What you will do —
Restrict the output to the lines below starting at the one that contains "Continue the Blender" and ending at the one that contains "return m, nt, [n", and restate them word for word, both ends included.

Record excerpts —
□ □ □ □ □

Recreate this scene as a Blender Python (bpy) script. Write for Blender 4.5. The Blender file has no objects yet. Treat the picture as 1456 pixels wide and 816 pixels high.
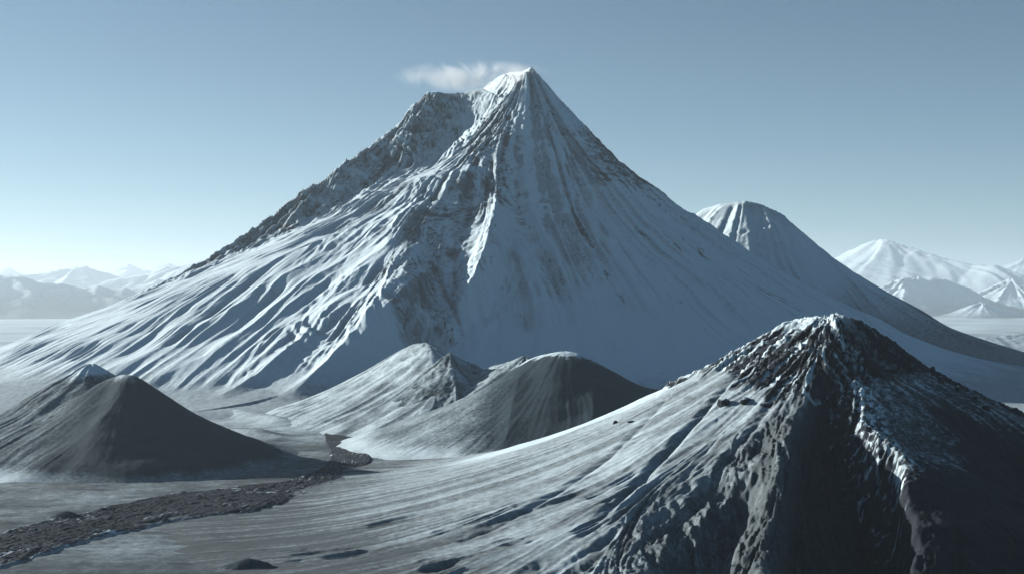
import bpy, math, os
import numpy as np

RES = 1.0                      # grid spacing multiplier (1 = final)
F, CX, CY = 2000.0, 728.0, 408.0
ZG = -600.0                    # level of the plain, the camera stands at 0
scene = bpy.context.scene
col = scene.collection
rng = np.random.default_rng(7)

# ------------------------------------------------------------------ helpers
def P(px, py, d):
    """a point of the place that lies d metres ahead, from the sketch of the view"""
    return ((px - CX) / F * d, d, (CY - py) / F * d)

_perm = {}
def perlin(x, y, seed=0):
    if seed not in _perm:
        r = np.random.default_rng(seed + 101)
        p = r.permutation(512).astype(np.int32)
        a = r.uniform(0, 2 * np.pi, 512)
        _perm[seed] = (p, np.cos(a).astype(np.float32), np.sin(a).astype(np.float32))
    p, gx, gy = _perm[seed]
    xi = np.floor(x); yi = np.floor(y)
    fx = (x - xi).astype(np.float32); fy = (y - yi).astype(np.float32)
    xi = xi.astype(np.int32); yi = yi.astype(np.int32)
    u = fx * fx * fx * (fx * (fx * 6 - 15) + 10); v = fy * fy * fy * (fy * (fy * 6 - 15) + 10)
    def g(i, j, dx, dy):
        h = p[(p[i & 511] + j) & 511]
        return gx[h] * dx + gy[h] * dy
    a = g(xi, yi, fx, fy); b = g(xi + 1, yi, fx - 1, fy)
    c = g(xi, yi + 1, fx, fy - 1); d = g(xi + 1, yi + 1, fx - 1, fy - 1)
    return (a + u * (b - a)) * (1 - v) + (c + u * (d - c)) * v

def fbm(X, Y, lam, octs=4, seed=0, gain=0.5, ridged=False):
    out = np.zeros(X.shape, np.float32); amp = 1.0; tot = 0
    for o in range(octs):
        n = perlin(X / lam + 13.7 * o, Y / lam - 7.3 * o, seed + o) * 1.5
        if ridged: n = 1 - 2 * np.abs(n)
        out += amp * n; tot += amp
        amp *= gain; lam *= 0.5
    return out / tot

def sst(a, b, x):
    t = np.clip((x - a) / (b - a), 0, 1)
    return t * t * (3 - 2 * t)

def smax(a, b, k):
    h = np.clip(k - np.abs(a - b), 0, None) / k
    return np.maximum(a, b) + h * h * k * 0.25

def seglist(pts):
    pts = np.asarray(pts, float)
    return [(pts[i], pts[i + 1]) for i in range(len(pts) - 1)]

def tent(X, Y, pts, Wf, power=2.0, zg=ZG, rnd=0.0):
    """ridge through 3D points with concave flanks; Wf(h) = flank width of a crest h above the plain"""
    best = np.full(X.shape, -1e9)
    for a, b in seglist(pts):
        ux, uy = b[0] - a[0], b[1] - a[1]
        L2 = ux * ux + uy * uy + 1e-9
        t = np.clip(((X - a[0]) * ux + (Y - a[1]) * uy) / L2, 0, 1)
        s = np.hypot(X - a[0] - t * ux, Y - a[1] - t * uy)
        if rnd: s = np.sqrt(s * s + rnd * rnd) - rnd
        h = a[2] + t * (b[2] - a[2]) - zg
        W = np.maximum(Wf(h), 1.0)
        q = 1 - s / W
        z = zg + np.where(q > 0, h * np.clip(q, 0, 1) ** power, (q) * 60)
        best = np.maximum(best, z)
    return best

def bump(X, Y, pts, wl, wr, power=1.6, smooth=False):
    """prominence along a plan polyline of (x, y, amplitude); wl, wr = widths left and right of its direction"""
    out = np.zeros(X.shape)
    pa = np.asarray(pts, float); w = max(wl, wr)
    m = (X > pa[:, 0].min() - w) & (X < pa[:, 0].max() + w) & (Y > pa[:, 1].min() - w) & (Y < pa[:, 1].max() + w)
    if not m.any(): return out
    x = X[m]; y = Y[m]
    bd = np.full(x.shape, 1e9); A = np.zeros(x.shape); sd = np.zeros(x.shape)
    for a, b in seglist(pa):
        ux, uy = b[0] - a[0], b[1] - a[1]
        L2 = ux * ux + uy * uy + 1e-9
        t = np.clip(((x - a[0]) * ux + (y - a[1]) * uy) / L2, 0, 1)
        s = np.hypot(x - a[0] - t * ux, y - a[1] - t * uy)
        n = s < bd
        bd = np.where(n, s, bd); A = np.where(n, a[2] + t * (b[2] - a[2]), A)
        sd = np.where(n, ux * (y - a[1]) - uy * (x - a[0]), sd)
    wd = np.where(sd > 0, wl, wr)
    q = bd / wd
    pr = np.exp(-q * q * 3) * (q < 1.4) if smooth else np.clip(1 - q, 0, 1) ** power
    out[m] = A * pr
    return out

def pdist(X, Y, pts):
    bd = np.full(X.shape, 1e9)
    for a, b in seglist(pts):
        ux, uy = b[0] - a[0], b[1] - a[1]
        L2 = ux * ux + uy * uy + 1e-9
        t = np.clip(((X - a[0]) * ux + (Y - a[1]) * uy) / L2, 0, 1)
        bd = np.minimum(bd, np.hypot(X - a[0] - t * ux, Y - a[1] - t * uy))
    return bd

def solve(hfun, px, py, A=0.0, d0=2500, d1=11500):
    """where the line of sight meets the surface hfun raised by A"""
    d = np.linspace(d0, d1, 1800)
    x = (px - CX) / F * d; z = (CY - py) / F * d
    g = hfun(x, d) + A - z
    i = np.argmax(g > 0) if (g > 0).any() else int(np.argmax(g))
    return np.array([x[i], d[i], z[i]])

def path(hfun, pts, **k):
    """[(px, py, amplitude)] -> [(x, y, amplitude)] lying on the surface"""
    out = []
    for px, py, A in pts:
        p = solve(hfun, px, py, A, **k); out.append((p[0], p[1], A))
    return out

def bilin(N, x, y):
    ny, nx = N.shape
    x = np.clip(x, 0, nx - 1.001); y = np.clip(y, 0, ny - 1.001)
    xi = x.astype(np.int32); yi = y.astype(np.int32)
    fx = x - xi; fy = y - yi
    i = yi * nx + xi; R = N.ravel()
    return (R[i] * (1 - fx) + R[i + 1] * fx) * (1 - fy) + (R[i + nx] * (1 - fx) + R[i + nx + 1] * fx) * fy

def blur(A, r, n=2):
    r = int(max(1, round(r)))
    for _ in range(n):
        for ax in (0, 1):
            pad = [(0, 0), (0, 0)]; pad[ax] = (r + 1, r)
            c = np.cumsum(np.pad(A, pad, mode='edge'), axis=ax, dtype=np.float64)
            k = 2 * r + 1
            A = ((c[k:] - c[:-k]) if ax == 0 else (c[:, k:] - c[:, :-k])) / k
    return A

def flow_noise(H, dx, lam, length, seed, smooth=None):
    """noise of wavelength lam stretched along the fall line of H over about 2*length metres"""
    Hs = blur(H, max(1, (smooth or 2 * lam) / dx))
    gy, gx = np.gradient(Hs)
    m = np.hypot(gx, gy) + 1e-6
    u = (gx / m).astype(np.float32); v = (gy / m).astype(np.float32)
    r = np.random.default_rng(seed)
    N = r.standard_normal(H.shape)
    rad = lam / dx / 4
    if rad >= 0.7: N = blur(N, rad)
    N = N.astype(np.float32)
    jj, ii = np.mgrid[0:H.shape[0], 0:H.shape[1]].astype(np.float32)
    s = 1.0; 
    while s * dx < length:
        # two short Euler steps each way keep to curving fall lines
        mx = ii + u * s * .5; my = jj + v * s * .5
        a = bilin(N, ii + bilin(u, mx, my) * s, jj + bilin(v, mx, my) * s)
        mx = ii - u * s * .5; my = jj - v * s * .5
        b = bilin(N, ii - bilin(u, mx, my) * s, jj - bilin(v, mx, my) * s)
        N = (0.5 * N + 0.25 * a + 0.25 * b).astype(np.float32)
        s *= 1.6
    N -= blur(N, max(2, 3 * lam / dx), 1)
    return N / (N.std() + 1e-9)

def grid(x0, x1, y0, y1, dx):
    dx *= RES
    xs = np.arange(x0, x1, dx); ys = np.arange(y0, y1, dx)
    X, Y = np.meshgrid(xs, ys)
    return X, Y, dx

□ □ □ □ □

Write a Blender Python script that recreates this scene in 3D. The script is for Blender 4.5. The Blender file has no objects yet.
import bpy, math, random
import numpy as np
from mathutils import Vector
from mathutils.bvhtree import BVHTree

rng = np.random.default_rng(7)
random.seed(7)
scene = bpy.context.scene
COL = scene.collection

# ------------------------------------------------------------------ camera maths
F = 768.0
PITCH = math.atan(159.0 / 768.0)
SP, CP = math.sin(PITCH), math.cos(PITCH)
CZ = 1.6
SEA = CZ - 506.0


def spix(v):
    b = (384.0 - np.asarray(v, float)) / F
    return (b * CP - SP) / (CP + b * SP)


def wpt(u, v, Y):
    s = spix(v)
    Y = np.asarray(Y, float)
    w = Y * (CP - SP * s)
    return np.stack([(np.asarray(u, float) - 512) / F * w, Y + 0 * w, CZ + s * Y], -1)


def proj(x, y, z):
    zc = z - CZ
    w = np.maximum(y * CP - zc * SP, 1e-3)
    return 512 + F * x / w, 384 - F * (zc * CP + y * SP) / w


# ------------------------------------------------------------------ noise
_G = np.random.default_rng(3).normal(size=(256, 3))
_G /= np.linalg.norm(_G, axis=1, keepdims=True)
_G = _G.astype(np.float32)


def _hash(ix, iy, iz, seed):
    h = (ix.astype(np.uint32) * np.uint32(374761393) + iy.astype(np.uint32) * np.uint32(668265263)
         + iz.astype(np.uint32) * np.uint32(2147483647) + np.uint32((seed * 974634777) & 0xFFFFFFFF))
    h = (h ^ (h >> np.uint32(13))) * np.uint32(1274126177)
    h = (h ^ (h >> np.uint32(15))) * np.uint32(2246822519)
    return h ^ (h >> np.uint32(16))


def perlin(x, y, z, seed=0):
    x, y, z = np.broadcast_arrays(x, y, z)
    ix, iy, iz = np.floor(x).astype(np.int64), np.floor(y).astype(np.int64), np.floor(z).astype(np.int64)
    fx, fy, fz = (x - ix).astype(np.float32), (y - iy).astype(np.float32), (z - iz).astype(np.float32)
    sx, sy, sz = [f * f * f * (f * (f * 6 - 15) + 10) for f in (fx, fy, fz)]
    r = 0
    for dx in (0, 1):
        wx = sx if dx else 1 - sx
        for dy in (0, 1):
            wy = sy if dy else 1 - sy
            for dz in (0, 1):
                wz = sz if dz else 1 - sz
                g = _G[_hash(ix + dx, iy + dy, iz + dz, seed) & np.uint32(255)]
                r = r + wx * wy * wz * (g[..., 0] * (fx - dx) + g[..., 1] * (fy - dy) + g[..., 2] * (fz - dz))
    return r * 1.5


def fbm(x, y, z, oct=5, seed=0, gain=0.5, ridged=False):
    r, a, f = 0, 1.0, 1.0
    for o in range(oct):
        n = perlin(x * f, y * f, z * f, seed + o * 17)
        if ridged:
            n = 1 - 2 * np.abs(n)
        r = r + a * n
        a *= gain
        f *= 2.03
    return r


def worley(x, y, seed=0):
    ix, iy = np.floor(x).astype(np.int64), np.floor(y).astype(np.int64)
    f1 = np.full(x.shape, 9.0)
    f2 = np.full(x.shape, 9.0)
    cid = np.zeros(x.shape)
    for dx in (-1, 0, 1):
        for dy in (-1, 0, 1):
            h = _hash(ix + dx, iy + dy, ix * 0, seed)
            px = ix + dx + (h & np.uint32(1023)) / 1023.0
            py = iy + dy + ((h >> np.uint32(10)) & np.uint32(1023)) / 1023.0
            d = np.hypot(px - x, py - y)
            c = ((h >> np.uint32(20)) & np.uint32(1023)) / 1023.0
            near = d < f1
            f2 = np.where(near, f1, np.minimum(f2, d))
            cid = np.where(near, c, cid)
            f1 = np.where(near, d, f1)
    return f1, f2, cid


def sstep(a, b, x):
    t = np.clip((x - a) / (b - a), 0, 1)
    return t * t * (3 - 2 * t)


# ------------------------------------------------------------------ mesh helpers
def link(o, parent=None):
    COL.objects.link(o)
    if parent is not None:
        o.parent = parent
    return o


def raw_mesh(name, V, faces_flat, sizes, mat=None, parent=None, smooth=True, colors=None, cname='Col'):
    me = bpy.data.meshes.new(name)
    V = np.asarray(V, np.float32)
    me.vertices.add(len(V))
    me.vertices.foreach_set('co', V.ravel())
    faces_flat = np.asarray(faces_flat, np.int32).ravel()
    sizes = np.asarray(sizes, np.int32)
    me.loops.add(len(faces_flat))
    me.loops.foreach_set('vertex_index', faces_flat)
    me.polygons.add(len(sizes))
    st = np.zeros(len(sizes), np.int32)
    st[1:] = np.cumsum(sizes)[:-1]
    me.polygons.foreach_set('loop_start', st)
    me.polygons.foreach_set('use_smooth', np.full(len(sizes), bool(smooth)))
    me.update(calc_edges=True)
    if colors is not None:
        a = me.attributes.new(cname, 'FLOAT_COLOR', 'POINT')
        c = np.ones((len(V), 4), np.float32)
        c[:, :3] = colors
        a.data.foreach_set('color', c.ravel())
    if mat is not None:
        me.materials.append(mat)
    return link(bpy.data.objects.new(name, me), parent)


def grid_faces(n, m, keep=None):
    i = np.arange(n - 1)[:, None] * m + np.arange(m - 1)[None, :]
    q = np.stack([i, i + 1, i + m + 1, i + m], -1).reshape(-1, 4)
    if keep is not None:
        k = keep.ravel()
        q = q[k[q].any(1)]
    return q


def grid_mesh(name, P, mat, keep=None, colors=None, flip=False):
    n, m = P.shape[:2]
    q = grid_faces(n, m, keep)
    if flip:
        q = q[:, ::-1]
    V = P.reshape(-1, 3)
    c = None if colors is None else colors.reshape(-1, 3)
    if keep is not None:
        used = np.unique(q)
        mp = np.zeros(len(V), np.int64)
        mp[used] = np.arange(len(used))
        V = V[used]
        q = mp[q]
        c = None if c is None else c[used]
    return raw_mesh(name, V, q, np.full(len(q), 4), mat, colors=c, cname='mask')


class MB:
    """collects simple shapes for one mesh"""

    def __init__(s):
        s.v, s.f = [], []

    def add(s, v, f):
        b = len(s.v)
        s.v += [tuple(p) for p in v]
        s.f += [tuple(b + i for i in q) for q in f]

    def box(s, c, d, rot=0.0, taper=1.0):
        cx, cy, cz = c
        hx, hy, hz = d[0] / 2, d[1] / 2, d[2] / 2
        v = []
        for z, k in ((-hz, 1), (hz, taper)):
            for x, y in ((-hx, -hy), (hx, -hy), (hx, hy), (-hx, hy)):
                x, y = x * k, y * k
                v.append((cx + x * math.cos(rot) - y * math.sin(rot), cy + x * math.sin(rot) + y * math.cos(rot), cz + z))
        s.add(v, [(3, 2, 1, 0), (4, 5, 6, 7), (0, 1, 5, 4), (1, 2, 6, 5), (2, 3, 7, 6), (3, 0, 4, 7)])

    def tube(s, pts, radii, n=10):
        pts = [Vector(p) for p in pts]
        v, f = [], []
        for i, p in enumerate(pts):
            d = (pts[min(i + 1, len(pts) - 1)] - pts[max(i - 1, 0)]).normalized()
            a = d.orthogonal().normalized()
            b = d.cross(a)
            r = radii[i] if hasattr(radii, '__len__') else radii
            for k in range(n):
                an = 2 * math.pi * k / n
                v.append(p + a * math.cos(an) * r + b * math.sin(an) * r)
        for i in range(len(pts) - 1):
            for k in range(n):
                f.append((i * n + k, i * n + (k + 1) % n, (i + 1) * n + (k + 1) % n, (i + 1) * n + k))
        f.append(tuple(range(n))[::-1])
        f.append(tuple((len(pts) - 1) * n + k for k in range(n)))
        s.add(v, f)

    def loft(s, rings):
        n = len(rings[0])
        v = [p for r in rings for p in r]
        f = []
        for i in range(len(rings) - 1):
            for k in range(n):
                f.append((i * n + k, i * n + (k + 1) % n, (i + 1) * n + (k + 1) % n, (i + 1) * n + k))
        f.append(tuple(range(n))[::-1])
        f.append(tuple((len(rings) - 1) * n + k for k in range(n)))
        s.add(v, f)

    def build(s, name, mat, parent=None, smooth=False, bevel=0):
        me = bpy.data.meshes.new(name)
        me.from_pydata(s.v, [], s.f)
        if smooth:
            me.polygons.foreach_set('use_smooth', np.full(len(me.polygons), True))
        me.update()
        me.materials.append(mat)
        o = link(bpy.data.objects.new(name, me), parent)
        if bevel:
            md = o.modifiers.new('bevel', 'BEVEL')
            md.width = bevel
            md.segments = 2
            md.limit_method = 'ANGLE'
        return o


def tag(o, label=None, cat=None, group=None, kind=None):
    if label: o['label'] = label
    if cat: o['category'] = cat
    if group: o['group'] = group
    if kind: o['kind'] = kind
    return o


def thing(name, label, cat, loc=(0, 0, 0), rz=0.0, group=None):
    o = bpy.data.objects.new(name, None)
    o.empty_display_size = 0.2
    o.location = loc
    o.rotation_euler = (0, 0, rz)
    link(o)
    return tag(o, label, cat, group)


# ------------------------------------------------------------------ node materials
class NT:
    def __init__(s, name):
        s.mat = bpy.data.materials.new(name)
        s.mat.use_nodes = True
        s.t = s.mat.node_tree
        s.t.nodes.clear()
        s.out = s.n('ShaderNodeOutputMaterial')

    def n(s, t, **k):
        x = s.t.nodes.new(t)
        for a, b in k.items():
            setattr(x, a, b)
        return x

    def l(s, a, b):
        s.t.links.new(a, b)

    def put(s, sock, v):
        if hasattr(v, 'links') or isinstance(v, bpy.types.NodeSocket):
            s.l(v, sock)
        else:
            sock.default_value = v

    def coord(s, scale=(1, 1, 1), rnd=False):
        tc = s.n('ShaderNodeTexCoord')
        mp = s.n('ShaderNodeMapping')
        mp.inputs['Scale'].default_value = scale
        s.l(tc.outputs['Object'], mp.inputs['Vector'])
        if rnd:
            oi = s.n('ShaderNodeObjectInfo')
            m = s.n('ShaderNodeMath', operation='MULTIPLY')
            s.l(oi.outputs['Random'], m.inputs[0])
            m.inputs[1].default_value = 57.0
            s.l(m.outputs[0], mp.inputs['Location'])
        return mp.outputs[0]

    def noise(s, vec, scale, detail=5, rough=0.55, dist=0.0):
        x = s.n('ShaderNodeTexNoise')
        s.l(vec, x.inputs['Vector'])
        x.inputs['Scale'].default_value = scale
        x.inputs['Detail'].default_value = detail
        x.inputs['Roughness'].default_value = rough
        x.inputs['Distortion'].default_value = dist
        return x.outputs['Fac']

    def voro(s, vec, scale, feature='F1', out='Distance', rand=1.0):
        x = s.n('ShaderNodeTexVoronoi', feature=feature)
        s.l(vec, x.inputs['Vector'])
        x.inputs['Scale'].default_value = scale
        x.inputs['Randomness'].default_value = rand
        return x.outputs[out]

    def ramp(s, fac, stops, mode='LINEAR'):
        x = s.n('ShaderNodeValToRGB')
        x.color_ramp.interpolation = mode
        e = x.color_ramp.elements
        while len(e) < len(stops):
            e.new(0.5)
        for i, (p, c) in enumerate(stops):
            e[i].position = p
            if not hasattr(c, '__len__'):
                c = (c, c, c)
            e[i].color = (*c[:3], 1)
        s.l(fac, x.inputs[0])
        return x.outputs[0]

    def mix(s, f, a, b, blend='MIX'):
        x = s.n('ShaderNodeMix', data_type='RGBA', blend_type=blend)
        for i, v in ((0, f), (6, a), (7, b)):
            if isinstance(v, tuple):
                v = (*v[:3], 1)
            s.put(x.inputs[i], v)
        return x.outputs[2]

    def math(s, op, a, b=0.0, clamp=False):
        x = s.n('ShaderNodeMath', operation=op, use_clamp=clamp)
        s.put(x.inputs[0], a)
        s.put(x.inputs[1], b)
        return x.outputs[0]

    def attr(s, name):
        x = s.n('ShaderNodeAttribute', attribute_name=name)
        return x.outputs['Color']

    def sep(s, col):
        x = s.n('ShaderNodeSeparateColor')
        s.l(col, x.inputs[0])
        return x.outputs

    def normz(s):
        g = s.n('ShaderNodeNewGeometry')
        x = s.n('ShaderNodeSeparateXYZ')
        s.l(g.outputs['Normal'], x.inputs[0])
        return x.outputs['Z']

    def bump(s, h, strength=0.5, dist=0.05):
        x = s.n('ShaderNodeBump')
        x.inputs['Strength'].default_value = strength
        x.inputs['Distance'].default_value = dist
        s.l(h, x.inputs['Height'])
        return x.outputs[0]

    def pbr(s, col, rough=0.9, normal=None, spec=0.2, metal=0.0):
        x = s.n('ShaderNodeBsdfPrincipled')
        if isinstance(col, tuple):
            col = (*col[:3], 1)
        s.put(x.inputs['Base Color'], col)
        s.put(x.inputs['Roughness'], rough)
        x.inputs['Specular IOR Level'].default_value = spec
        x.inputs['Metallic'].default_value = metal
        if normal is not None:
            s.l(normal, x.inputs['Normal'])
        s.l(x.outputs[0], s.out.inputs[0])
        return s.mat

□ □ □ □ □

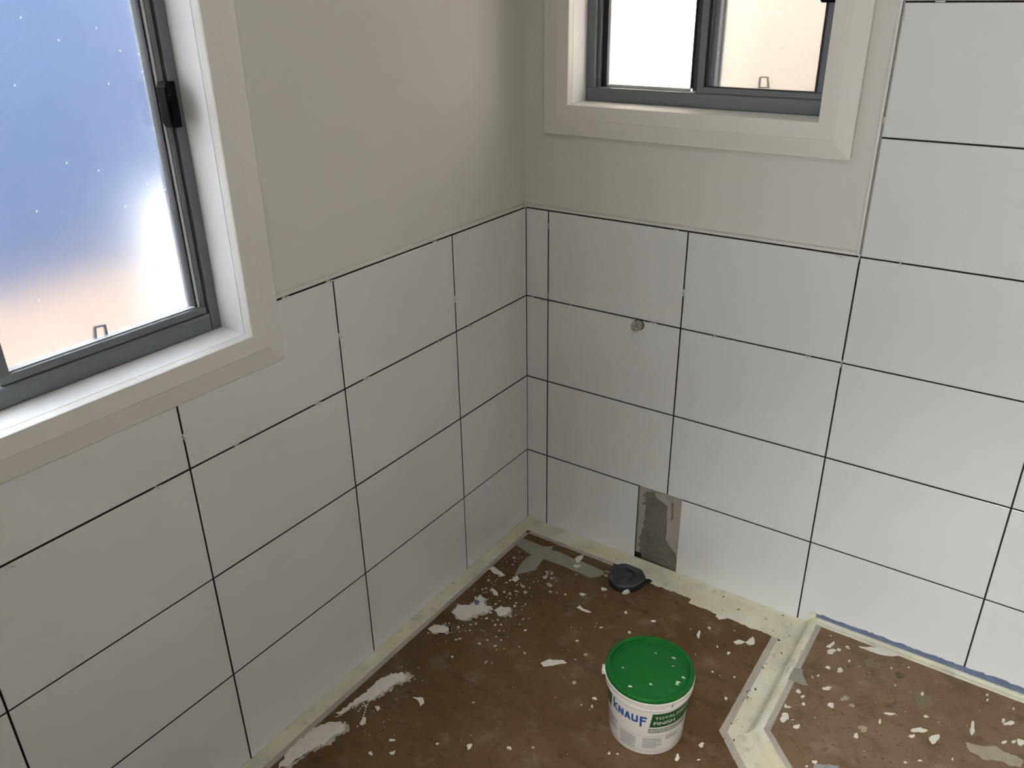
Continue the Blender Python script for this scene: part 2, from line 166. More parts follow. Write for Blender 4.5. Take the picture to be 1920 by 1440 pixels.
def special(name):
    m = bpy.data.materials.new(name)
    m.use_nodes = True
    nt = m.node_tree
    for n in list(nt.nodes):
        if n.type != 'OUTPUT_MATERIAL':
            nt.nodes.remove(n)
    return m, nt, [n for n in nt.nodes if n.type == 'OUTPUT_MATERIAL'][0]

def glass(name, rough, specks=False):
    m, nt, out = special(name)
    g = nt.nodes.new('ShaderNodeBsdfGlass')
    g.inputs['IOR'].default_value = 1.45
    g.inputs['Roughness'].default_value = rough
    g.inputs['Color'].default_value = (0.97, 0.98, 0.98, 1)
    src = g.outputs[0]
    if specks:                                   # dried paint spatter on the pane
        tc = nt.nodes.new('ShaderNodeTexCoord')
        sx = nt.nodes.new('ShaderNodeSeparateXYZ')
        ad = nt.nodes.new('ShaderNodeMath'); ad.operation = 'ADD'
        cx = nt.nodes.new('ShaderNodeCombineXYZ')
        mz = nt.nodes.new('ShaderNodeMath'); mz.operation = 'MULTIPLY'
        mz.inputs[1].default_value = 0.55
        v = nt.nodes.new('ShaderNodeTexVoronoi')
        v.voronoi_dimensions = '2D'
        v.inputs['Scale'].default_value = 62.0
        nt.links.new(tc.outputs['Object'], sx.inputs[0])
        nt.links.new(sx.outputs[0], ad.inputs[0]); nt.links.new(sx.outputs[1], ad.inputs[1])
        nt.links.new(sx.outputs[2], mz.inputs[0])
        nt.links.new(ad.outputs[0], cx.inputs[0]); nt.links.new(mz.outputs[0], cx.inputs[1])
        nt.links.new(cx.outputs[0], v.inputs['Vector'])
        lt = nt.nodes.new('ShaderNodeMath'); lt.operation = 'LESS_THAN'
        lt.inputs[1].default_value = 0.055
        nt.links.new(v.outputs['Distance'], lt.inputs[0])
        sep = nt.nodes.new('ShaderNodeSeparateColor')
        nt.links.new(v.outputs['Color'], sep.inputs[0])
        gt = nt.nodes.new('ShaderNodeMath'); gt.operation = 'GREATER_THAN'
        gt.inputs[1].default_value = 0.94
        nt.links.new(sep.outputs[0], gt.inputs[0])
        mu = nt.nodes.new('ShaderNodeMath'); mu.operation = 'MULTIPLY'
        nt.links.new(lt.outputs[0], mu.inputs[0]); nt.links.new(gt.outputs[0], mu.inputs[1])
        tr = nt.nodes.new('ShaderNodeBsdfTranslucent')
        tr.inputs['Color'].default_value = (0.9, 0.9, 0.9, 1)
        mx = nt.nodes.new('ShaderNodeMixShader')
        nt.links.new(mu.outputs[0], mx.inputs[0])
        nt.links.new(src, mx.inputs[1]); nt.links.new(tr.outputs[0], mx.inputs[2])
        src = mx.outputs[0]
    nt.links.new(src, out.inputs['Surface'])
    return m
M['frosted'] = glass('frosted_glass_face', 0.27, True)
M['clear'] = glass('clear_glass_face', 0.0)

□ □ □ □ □

The result —
Continue the Blender Python script for this scene: part 2, from line 166. More parts follow. Write for Blender 4.5. Take the picture to be 1920 by 1440 pixels.
def special(name):
    m = bpy.data.materials.new(name)
    m.use_nodes = True
    nt = m.node_tree
    for n in list(nt.nodes):
        if n.type != 'OUTPUT_MATERIAL':
            nt.nodes.remove(n)
    return m, nt, [n for n in nt.nodes if n.type == 'OUTPUT_MATERIAL'][0]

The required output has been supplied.